Bearwood – a good place to live

It's very easy as a local councillor to get bogged down in some of the negativity about Bearwood that appears in the social media.

Published

Yes, people frequently feel things could be better, but If you took everything to heart you'd imagine we live in a spiral of declining slums, packed to the rafters with junkies, shoplifters and feckless beggars, surrounded by swathes of fast food outlets, litter, empty shops and rats the size of cats!

The reality is, we have a small shopping centre, with most of the empty units concentrated in one block of shops owned by London-based landlords who couldn't give a flying fig for Bearwood. Most of the rest of the shops are occupied, and although we don't have Harrods, nor even Waitrose, we are going through the same high street shopping trauma that lots of traditional high street centres are suffering.

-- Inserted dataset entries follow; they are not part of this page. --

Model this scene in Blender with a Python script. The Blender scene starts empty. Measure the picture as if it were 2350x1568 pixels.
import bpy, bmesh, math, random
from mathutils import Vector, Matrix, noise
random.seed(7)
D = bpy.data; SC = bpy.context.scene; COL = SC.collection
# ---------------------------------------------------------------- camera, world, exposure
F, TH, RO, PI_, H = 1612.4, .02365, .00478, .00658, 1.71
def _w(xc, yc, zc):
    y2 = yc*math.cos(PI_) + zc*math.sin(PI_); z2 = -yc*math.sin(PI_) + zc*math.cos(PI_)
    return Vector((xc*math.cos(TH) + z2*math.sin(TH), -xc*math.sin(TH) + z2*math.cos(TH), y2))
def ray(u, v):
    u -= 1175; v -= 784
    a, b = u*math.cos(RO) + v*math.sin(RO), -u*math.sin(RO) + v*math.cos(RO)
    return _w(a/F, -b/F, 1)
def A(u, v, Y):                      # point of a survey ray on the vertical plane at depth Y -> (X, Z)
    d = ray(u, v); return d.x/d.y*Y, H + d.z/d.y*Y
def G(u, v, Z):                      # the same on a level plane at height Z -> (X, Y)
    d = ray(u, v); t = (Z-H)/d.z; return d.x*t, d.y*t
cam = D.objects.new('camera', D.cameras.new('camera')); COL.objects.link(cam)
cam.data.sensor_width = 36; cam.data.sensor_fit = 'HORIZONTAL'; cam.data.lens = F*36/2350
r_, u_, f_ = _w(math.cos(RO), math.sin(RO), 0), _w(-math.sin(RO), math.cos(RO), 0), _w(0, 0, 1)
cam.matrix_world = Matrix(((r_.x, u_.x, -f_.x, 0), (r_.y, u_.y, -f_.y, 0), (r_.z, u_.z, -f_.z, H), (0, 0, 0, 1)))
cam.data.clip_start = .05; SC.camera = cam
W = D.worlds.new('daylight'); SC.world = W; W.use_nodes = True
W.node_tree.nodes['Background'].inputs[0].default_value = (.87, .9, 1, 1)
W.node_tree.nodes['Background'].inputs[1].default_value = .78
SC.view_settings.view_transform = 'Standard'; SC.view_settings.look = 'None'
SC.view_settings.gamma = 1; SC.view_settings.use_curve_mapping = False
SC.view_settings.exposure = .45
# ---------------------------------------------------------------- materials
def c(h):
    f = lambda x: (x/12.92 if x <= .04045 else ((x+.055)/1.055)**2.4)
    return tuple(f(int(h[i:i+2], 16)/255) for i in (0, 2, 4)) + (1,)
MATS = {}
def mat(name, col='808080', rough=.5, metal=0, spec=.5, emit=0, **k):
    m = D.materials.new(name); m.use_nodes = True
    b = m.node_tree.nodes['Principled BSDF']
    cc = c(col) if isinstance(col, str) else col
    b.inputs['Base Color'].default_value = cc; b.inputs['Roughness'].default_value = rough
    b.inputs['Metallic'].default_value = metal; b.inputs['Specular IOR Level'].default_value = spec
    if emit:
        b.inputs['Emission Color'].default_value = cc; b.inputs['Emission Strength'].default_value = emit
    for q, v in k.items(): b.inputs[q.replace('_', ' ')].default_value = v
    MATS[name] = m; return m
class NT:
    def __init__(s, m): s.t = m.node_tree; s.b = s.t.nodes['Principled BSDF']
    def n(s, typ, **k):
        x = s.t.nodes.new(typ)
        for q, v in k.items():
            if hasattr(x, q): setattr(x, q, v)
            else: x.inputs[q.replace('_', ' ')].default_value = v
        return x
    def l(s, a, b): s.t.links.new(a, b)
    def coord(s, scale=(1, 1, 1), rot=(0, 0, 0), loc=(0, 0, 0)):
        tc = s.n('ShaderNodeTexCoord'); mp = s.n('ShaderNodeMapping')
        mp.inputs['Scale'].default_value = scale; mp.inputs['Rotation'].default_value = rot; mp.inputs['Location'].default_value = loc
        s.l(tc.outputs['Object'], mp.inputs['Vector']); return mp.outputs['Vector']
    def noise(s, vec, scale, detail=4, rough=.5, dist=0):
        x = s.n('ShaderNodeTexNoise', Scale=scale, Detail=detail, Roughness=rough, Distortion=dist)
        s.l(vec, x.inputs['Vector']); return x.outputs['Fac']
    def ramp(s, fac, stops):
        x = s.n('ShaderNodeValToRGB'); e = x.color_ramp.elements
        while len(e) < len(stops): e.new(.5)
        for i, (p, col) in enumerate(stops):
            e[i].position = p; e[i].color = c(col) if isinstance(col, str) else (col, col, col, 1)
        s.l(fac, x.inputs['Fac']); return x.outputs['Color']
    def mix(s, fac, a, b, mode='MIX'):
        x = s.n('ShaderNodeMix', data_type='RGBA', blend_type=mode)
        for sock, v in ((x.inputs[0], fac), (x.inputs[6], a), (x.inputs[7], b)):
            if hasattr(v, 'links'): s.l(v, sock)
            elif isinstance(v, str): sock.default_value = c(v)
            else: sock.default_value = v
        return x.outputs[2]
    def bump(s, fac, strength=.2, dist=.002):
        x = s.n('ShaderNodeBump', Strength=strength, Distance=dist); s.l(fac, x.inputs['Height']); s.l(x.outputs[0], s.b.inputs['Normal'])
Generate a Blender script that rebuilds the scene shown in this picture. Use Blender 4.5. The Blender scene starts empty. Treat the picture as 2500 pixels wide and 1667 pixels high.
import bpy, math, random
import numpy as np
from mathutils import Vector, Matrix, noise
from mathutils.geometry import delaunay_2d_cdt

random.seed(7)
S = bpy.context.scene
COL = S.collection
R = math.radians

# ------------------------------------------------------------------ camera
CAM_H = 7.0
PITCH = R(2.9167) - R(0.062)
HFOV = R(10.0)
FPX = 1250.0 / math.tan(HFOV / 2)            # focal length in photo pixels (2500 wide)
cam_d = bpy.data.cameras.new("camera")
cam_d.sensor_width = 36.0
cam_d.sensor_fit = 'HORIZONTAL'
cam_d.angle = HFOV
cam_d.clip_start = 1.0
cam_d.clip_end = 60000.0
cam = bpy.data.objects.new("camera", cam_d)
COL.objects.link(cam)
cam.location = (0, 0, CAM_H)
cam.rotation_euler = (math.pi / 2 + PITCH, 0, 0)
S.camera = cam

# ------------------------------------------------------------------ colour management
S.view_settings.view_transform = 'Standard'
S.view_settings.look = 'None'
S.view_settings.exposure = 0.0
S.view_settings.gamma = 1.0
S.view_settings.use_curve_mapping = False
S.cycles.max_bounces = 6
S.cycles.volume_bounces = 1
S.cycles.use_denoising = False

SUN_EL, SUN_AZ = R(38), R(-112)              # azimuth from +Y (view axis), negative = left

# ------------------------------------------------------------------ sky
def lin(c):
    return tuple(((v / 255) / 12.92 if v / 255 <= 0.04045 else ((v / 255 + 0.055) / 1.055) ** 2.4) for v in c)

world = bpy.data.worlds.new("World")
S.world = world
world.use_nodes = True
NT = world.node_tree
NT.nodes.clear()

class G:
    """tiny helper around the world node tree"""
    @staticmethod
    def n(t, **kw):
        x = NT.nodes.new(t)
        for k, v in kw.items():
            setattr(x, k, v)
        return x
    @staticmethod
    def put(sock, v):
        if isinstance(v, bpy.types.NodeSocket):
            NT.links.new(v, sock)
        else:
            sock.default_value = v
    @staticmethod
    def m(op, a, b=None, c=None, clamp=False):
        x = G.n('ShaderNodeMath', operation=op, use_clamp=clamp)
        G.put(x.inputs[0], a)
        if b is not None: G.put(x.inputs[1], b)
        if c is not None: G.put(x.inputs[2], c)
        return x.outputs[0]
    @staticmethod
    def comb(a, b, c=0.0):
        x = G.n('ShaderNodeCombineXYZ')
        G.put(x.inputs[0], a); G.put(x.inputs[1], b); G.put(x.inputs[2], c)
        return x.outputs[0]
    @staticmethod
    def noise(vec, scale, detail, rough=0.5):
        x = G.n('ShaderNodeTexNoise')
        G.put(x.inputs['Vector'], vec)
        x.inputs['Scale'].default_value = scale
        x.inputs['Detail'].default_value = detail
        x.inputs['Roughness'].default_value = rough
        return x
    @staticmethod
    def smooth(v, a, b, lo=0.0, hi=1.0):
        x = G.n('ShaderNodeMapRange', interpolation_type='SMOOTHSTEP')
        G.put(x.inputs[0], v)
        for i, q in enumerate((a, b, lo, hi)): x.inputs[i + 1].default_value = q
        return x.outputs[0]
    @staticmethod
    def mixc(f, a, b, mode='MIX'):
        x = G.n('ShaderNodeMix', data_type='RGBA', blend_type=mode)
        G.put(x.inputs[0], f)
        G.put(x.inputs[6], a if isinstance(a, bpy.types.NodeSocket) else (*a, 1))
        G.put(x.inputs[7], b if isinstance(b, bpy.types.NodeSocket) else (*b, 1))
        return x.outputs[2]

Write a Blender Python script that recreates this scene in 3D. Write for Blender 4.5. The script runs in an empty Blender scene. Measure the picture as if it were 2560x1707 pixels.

On the plus side we live in a place that is surrounded by wonderful greenery, and where there is a great sense of 'community'. The Bearwood Shuffle, the Pantry, the Friends of Lightwoods and of Thimblemill Brook, the Warley Woods volunteers, the Tapestry craft events, the dozens of things that happen every month courtesy of Julie McKirdy (legend) and her team at Thimblemill Library, the Mayday Festival, Bearwood on Ice, the Picnic in the Park, the skate park, the drive-in cinema…countless hours, more often than not by volunteers working for nothing, these are the things that make Bearwood a great place to live.

Ok, we don't have a multiplex cinema, a retail park with a Next, Homebase and JJB sports, nor a multi-storey car park, a bowling alley, a lap dancing club or a mainline railway station. Like most, I reckon, I'll learn to live without them. It would be great to have more independent shops, an organic vegetable shop, a pavement cafe culture, a fresh fish shop too.

But we have a community that helps itself, that pulls together when a blind chap has his house burgled and his iPad lifeline stolen, or take it upon themselves to organise a street collection when they hear about an elderly woman being mugged in the street. Those actions are priceless.

According to my old dad, nothing was as good as when he was young (although what the appeal was in being up to his neck in muck and bullets, he never got around to telling me). But according to my grandad, everything was going to hell in a handcart around the time of the General Strike in 1926. Nostalgia ain't what it used to be, you know.

So, let's lift a glass to those who 'do their bit' and more, and also extend a welcome to those who want to do even more. In my book, this is a damned good place to live and anybody prepared to chip in and help improve things further should be encouraged to do so.